A few days ago I read an article from someone clearly experienced in general software good practices, who masterfully laid out every complaint I had when I left Go.
I wish I could find it, but I think it was from this year or last year. The only example I can remember is repetitive explicit error handling with a comparison to more modern languages.
When typescript-go was announced, I almost wanted to give it a serious try. But that article I referred to convinced me that it still has serious QOL issues.
> I wish I could find it, but I think it was from this year or last year. The only example I can remember is repetitive explicit error handling with a comparison to more modern languages.
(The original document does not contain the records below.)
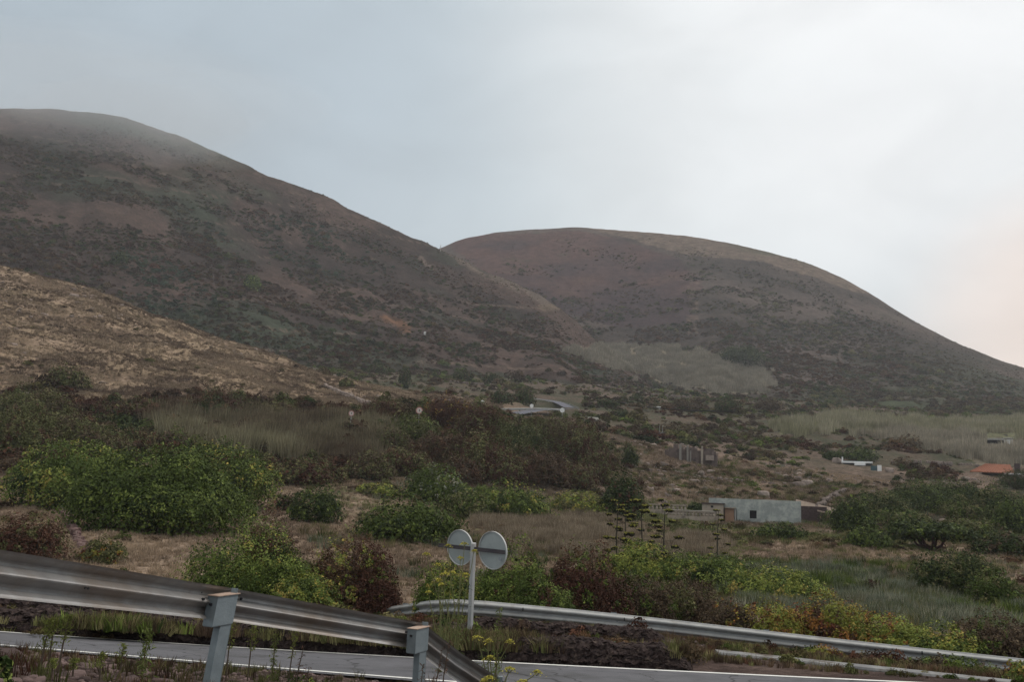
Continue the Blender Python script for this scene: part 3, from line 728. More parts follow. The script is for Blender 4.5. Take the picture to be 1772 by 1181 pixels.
m.box(tuple(Zp * (Lp / 2 - .1)), (.065, .10, Lp + .2), M=Mp); m.build('pole', noise_mat('pole_steel', (.34, .35, .36), (.46, .46, .46), 3, .5, .1, .5, .25, c3=(.25, .21, .18), scale3=2, f3=(.55, .75)), sg, bevel=.008)
hc = rel(P(819, 953, 16.5), sg)
Xs = Vector(rel(P(876, 957, 16.1), sg) - rel(P(766, 945, 16.9), sg)).normalized(); Zs = Zp - Xs * Zp.dot(Xs); Zs.normalize(); Ys = Zs.cross(Xs)
Ms = Matrix((Xs, Ys, Zs)).transposed()
L = [rel(P(765, 946, 16.95), sg), rel(P(875, 958, 16.05), sg)]
m = MB(); mid = (Vector(L[0]) + Vector(L[1])) / 2; ln = (Vector(L[1]) - Vector(L[0])).length
mid = mid - Ys * .05
m.box(tuple(mid), (ln, .035, .022), M=Ms); m.box(tuple(mid + Zs * .03), (ln, .006, .05), M=Ms); m.build('crossbar', noise_mat('bar_steel', (.045, .04, .05), (.08, .07, .075), 5, .6, 0), sg)
def disc(mb, c, M_, r0, y0, y1, n=48, r1=0):
    vs = []
    for y in (y0, y1):
        for rad in ((r0, r1) if r1 else (r0,)):
            vs += [tuple(Vector(c) + M_ @ Vector((rad * math.cos(2 * math.pi * k / n), y, rad * math.sin(2 * math.pi * k / n)))) for k in range(n)]
    if not r1:
        fs = [tuple(range(n - 1, -1, -1)), tuple(range(n, 2 * n))] + [(k, (k + 1) % n, n + (k + 1) % n, n + k) for k in range(n)]
    else:
        fs = []
        for k in range(n):
            j = (k + 1) % n
            fs += [(k, j, 2 * n + j, 2 * n + k), (n + k, 3 * n + k, 3 * n + j, n + j), (k, n + k, n + j, j), (2 * n + k, 2 * n + j, 3 * n + j, 3 * n + k)]
    mb.add(vs, fs)
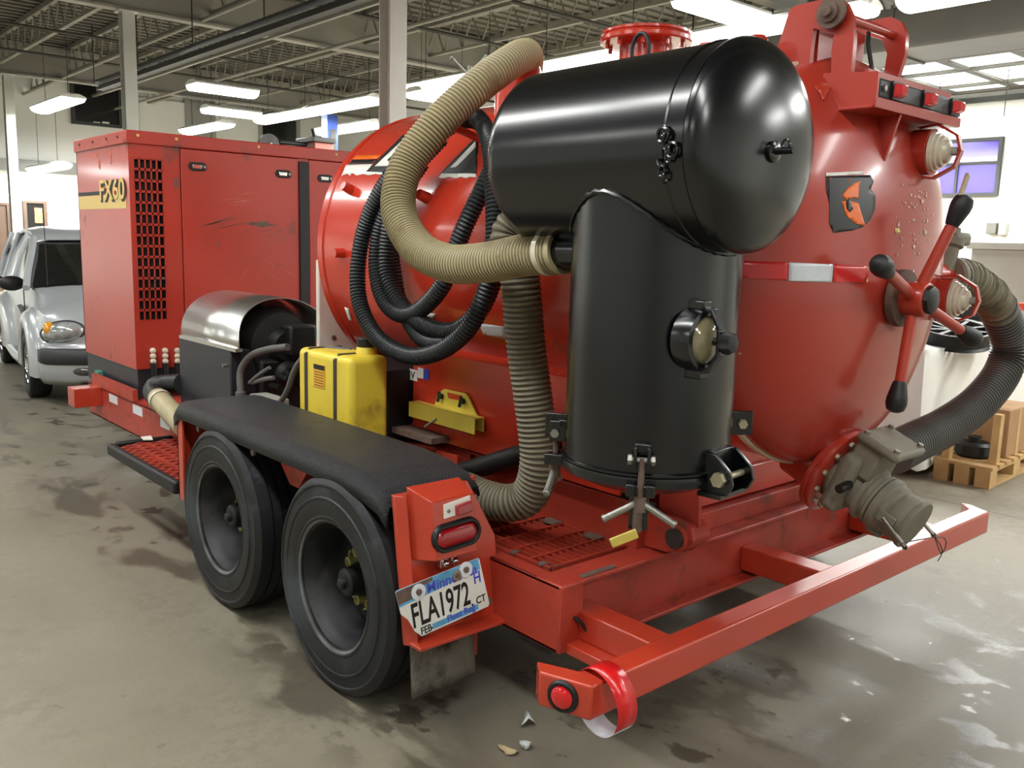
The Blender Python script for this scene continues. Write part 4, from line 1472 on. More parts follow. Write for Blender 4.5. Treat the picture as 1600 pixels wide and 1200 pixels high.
# weld bead along the saddle joint
m_ = MB()
path = []
for k in range(96):
    a = 2 * PI * k / 96
    x = DRV * math.cos(a)
    z = DZ - math.sqrt(max(0, DRH ** 2 - x * x))
    path.append(V(DX + x * 1.012, DY + DRV * math.sin(a) * 1.012, z - .002 + .0015 * math.sin(k * 2.7)))
m_.sweep(path, [.007 + .0015 * math.sin(k * 3.1) for k in range(96)], 6, closed=True)
m_.build('weld_bead', 'black_gloss', drum)
lid = MB().lathe([(DRV - .01, .01), (DRV + .008, .008), (DRV + .010, -.002), (DRV + .008, -.020), (DRV - .01, -.028), (DRV - .06, -.05), (.08, -.07), (0, -.072)], (DX, DY, .998), (0, 0, 1), 72, cap=False).build('bottom_lid', 'black_gloss', drum)
MB().lathe([(DRV + .001, 0), (DRV + .010, .002), (DRV + .010, .008), (DRV + .001, .010)], (DX, DY, 1.008), (0, 0, 1), 72, cap=False).build('lid_rim', 'black_gloss', drum)


def swing_clamp(dirx, diry, zdrop=0.0, name='swing_clamp'):
    n = V(dirx, diry, 0).normalized()
    t = V(-n.y, n.x, 0)
    c = V(DX, DY, 0) + n * DRV
    cl = node(name, drum)
    T = Matrix((t, n, V(0, 0, 1))).transposed().to_4x4()
    T.translation = c
    for s in (-1, 1):
        MB().box((s * .017 - .004, -.01, 1.035), (s * .017 + .004, .045, 1.095), T).build('clamp_ear', 'black_gloss', cl, bevel=.003)
    MB().box((-.021, -.005, 1.075), (.021, .020, 1.100), T).build('clamp_bridge', 'black_gloss', cl, bevel=.004)
    m_ = MB()
    m_.cyl(T @ V(-.034, .028, 1.060), T @ V(.034, .028, 1.060), .007, n=8).cyl(T @ V(-.036, .028, 1.060), T @ V(-.026, .028, 1.060), .014, n=6).cyl(T @ V(.024, .028, 1.060), T @ V(.033, .028, 1.060), .013, n=6)
    m_.build('clamp_bolt', 'galv', cl)
    MB().cyl(T @ V(0, .028, 1.065), T @ V(0, .030, .905), .0085, n=10).build('swing_bolt', 'rust', cl)
    for s in (-1, 1):
        MB().box((s * .026 - .011, .0, .968), (s * .026 + .011, .055, 1.0), T).build('lid_fork', 'black_gloss', cl, bevel=.003)
    MB().cyl(T @ V(0, .030, .962), T @ V(0, .030, .925), .017, n=12).build('wing_hub', 'rust', cl)
    for s in (-1, 1):
        m_ = MB()
        p0, p1 = T @ V(s * .010, .030, .945), T @ V(s * .088, .034, .900)
        m_.cyl(p0, p1, .0095, n=10).lathe([(.0105, -.004), (.0115, .002), (.009, .006), (0, .007)], p1, p1 - p0, 10)
        m_.build('wing_arm', 'galv', cl)
    return cl, T


cl, Tf = swing_clamp(-.79, -.61)
swing_clamp(-.56, .83)
swing_clamp(.95, .30)
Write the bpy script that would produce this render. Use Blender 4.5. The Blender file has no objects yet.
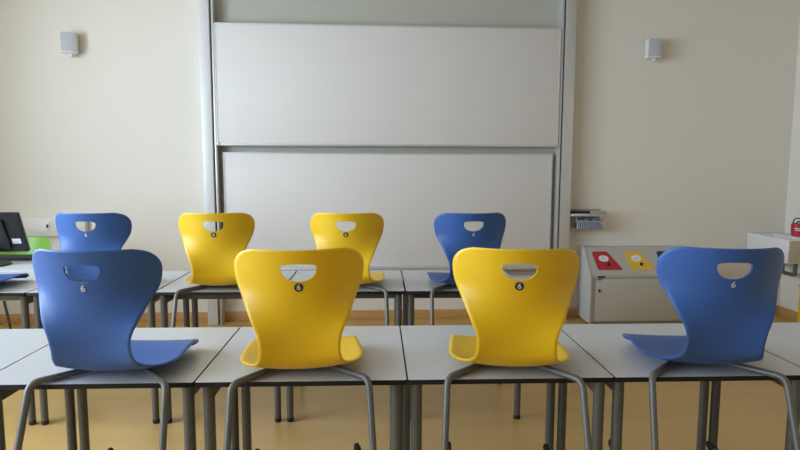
import bpy, bmesh, math, random
from mathutils import Vector, Matrix
random.seed(4)
PI = math.pi
scene = bpy.context.scene
C = scene.collection

# ------------------------------------------------------------------ materials
def mat(name, col, rough=.5, metal=0.0, spec=.5, noise=None, bump=None, coat=0.0):
    m = bpy.data.materials.new(name); m.use_nodes = True
    nt = m.node_tree; b = nt.nodes['Principled BSDF']
    b.inputs['Base Color'].default_value = (*col, 1)
    b.inputs['Roughness'].default_value = rough
    b.inputs['Metallic'].default_value = metal
    b.inputs['Specular IOR Level'].default_value = spec
    b.inputs['Coat Weight'].default_value = coat
    tc = nt.nodes.new('ShaderNodeTexCoord')
    if noise:
        sc, amt = noise
        n = nt.nodes.new('ShaderNodeTexNoise'); n.inputs['Scale'].default_value = sc
        n.inputs['Detail'].default_value = 4
        nt.links.new(tc.outputs['Object'], n.inputs['Vector'])
        r = nt.nodes.new('ShaderNodeMapRange')
        r.inputs['To Min'].default_value = 1-amt; r.inputs['To Max'].default_value = 1+amt
        nt.links.new(n.outputs['Fac'], r.inputs['Value'])
        v = nt.nodes.new('ShaderNodeVectorMath'); v.operation = 'SCALE'
        v.inputs[0].default_value = col
        nt.links.new(r.outputs['Result'], v.inputs['Scale'])
        nt.links.new(v.outputs['Vector'], b.inputs['Base Color'])
    if bump:
        sc, st = bump
        n = nt.nodes.new('ShaderNodeTexNoise'); n.inputs['Scale'].default_value = sc
        nt.links.new(tc.outputs['Object'], n.inputs['Vector'])
        bp = nt.nodes.new('ShaderNodeBump'); bp.inputs['Strength'].default_value = st
        bp.inputs['Distance'].default_value = .002
        nt.links.new(n.outputs['Fac'], bp.inputs['Height'])
        nt.links.new(bp.outputs['Normal'], b.inputs['Normal'])
    return m

def floor_mat():
    m = mat('linoleum', (.60, .40, .185), .32, spec=.45)
    nt = m.node_tree; b = nt.nodes['Principled BSDF']
    tc = nt.nodes.new('ShaderNodeTexCoord')
    n1 = nt.nodes.new('ShaderNodeTexNoise'); n1.inputs['Scale'].default_value = 1.6; n1.inputs['Detail'].default_value = 6
    mp = nt.nodes.new('ShaderNodeMapping'); mp.inputs['Scale'].default_value = (1, 5, 1)
    nt.links.new(tc.outputs['Object'], mp.inputs['Vector']); nt.links.new(mp.outputs['Vector'], n1.inputs['Vector'])
    br = nt.nodes.new('ShaderNodeTexBrick')
    br.offset = .5; br.inputs['Scale'].default_value = 1
    br.inputs['Brick Width'].default_value = 2.4; br.inputs['Row Height'].default_value = .62
    br.inputs['Mortar Size'].default_value = .0022
    br.inputs['Color1'].default_value = (1, 1, 1, 1); br.inputs['Color2'].default_value = (.97, .97, .96, 1)
    br.inputs['Mortar'].default_value = (.84, .83, .80, 1)
    nt.links.new(tc.outputs['Object'], br.inputs['Vector'])
    cr = nt.nodes.new('ShaderNodeValToRGB')
    cr.color_ramp.elements[0].position = .3; cr.color_ramp.elements[0].color = (.59, .365, .125, 1)
    cr.color_ramp.elements[1].position = .7; cr.color_ramp.elements[1].color = (.65, .415, .150, 1)
    nt.links.new(n1.outputs['Fac'], cr.inputs['Fac'])
    mx = nt.nodes.new('ShaderNodeMix'); mx.data_type = 'RGBA'; mx.blend_type = 'MULTIPLY'; mx.inputs['Factor'].default_value = 1
    nt.links.new(cr.outputs['Color'], mx.inputs[6]); nt.links.new(br.outputs['Color'], mx.inputs[7])
    nt.links.new(mx.outputs[2], b.inputs['Base Color'])
    return m

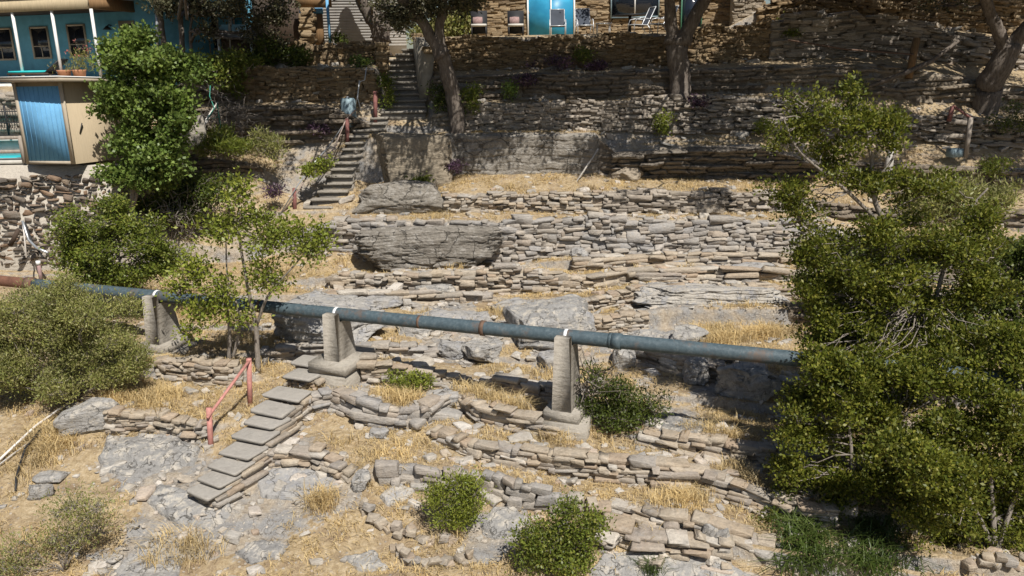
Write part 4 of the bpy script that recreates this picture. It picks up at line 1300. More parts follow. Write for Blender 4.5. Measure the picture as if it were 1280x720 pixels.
# pool
pw = P(-30, 199, 25.6)
rt = thing('swimming_pool', 'raised pool with turquoise water and pale rim left of the shed', 'pool', (pw[0], pw[1], zb))
x0, x1 = P(-160, 200, 25.6)[0], sl_[0] - .25
cx, wx = (x0 + x1) / 2, x1 - x0
ZB = zb
mb = MB()
mb.box((cx, 26.75, ZB + .02), (wx, 2.6, .10)).build('water', M['pool'], rt)
MB().box((cx, 25.3, ZB + .05), (wx + .1, .26, .18), bev=.02).build('rim', M['pooldeck'], rt)
MB().box((cx, 28.25, ZB + .22), (wx + .1, .2, .5)).build('pool_wall', M['liner'], rt)
MB().box((cx, 28.1, ZB + .50), (wx + .1, .34, .08)).build('rim', M['pooldeck'], rt)
for zz_, rr in ((.36, .05), (.78, .06)):
    MB().box((cx, 25.05, ZB + zz_), (wx, .07, .11), bev=.01).build('rail', M['greywood'], rt)
MB().box((x1 - .02, 25.05, ZB + .42), (.10, .10, .84), bev=.01).build('post', M['greywood'], rt)
# metal fence behind pool
rt = thing('metal_fence', 'short dark metal picket fence behind the pool', 'fence', P(10, 166, 27.7))
for px in (-40, 8, 31):
    MB().box(P(px, 150, 27.7), (.05, .05, 1.0)).build('post', M['navy'], rt)
mb = MB()
for px in np.arange(-60, 31, 3.2):
    mb.box(P(px, 148, 27.7), (.018, .018, .62))
mb.build('pickets', M['navy'], rt)
for py in (140, 154):
    l, r = P(-60, py, 27.7), P(31, py - 1, 27.7)
    MB().tube([l, r], .02, 6).build('rail', M['navy'], rt)


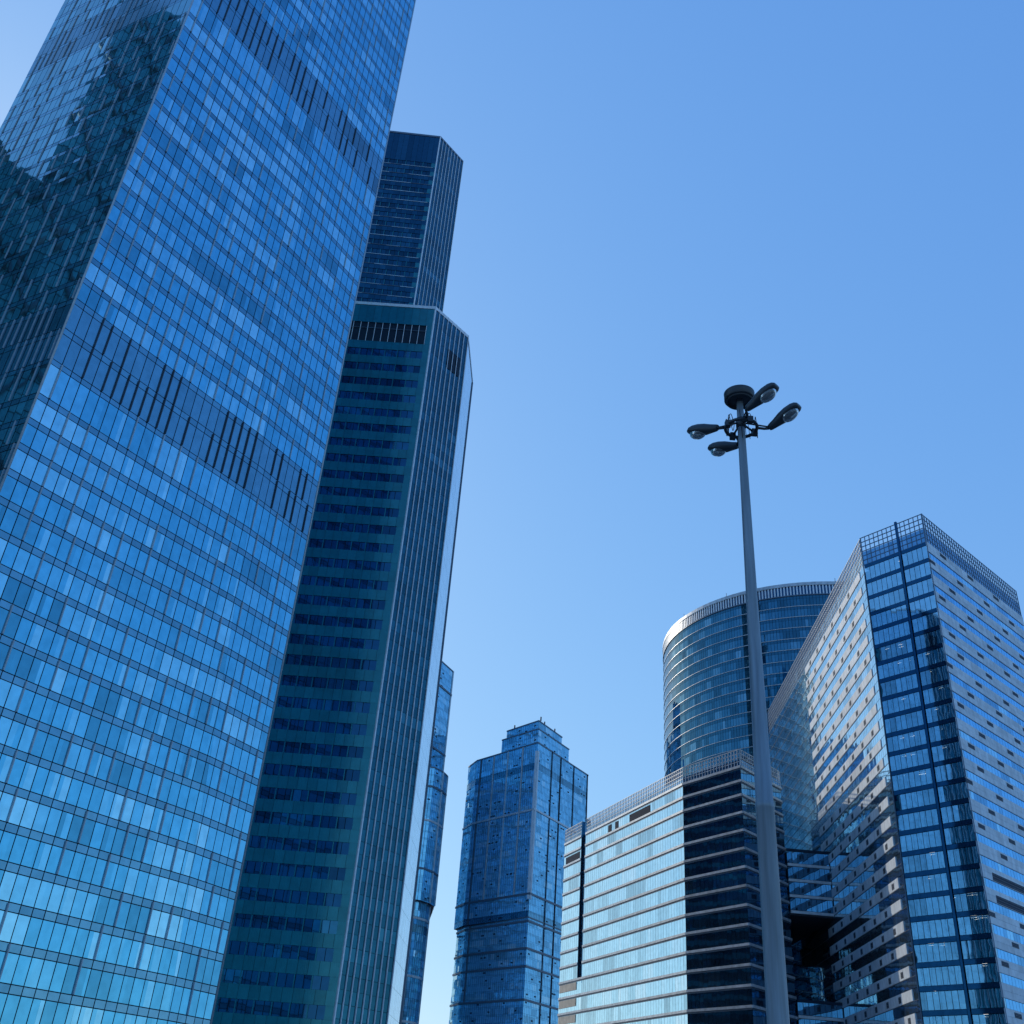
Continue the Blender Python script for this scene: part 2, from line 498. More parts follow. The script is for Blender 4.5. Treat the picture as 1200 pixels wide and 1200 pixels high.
# ------------------------------------------------------------------ teal ribbon-window tower
def teal_tower(name, label, poly, H, mech, loc, upper):
    T = thing(name, label, "office tower", loc)
    F = faces_of(poly)
    c = MB(); c.prism(inset(poly, 0.25), 0, H - 0.6, "frame_dark", topmat="roof_felt"); c.build("core_wall", T)
    front, side = F[0], F[1]
    pitch = 3.9
    margin = 1.35
    z = H
    # cornice
    cap = MB()
    for f in F: f.box(cap, -0.05, f.L + 0.05, H - 0.75, H, -0.3, 0.12, "rib_metal" if not upper else "frame_grey")
    cap.build("cornice", T)
    rows = []
    if not upper:
        rows.append((144.2, 149.4, 'mech'))
        zt = 142.1
    else:
        zt = H - 13.0
    while zt > 4:
        rows.append((zt - 1.85, zt, 'n')); zt -= pitch
    zprev = H - 0.75
    for (z0, z1, kd) in rows:
        w = MB(); s = MB()
        # spandrel from z1 up to zprev, on all faces
        for f in F:
            if f is side: continue
            f.row(s, z1 + 0.02, zprev - 0.02, 1.6, "teal_panel" if not upper else "slab_glass", 0.025, 0.0, 0.004, lambda i: rnd.uniform(0.3, 0.7))
        for f in F:
            if f is side: continue
            m1 = margin if f is front else 0.6
            # piers at the row ends
            f.pane(s, f.L - m1, f.L, z0 - 0.0, z1, "teal_panel", 0.5)
            f.pane(s, 0, 0.6, z0, z1, "teal_panel", 0.5)
            tn = room_tones(80, 0.12, 0.3, 0.6, 0.9)
            if kd == 'mech':
                f.row(w, z0, z1, 1.55, "frame_dark", 0.04, -0.2, 0, 0.3, 0.6, f.L - m1)
                n = round((f.L - m1 - 0.6) / 1.55)
                for k in range(n + 1):
                    u = 0.6 + (f.L - m1 - 0.6) * k / n
                    f.box(w, u - 0.05, u + 0.05, z0, z1, -0.2, 0.0, "rib_metal")
                f.box(w, 0.6, f.L - m1, z1 - 1.55, z1 - 1.45, -0.19, -0.05, "frame_grey")
            else:
                f.row(w, z0, z1, 1.3, "slab_glass" if upper else "dark_window_glass", 0.05, -0.1, 0.012, lambda i: tn[i], 0.6, f.L - m1)
                n = round((f.L - m1 - 0.6) / 2.6)
                for k in range(n + 1):
                    u = 0.6 + (f.L - m1 - 0.6) * k / n
                    f.box(w, u - 0.09, u + 0.09, z0, z1, -0.12, -0.02, "teal_panel")
            if upper:
                u = 0.0
                while u < f.L - 1.0:
                    u1 = min(f.L - 0.8, u + rnd.uniform(1.5, 6))
                    f.box(s, u, u1, z0 - 0.3, z0 - 0.12, -0.05, 0.1, rnd.choice(("frame_grey", "fin_metal", "fin_metal")), rnd.uniform(0.1, 0.9)); u = u1 + 0.02
        s.build("spandrel_band", T); w.build("window_row", T)
        zprev = z0
    s = MB()
    for f in F:
        if f is not side: f.row(s, 0, zprev - 0.02, 3.0, "teal_panel", 0.03)
    s.build("base_cladding", T)
    # ribbed chamfer
    zz = H - 0.75; k = 0
    while zz > 3:
        g_ = MB(); tn = room_tones(20, 0.1, 0.35)
        side.row(g_, zz - 1.95, zz - 0.03, 1.39, "rib_glass", 0.06, 0, 0.006, lambda i: tn[i])
        side.row(g_, zz - pitch + 0.03, zz - 1.99, 1.39, "rib_glass" , 0.06, 0, 0.006, lambda i: 0.25 + 0.2 * rnd.random())
        g_.build("chamfer_glazing", T)
        zz -= pitch
    n = 8
    for k in range(n + 1):
        u = side.L * k / n
        r = MB(); wd = 0.26 if k == 0 else 0.12
        side.box(r, u - wd / 2, u + wd / 2, 0.5, H, -0.1, 0.2, "rib_metal")
        r.build("rib", T)
    if not upper:
        v = MB()
        for k in range(3):
            uu = 5.35 + k * 1.39
            side.box(v, uu + 0.1, uu + 1.2, 141.9, 147.0, 0.01, 0.12, "frame_dark")
        v.build("louvre", T)
        # far silvery flank
        fl = F[2]
        for k in range(int((H - 4) / pitch)):
            zt = H - 0.8 - k * pitch
            g_ = MB(); fl.row(g_, zt - pitch + 0.04, zt, 2.0, "silver_glass", 0.03, 0.02, 0.004, lambda i: rnd.uniform(0.4, 0.8))
            g_.build("flank_glazing", T)
        r = MB(); fl.box(r, fl.L - 0.2, fl.L + 0.1, 0, H - 0.8, -0.1, 0.22, "frame_grey"); r.build("edge_fin", T)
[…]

I have the opposite experience here, I find golangs error handling to be too abstract at times. I need to know what error and in what situation a function can return an error. An abstract error doesn’t help with that and an exception even less so. I need to dive into a functions source far too often to try to understand in what situation an error might occur and what that error would be if it is even typed.
If you fine error handling annoying and only handle it high up in the call chain your codebase is either brittle or returns generic unusable errors and you have to rely aggressively on runtime tracing which is very expensive.
> Go has a standard code style, everyone agrees to use the same format and all our code becomes easier to read and standardized.
I like VS Code's default code style for TypeScript, but partly because it is not too opinionated about whitespace (though it gets close).
But after 10 years, I finally went back to manual CSS formatting. I just can't write CSS without the option of single-line rulesets.
gofmt doesn't (or at least didn't) allow single-line blocks ever. This is just too opinionated, and for that reason it will one day change, even if that day is 20 years from now.
Having a standard is fine. But software is not just technical, it's an art too.
Go is very much faster, you save time and money on computing resources.
Go has built in testing and type support, making it easier To write more reliable and more bug free code.
But let’s not debate it, learn go for yourself and try it on a small little project. I’m convinced you’ll pretty much not want to switch back.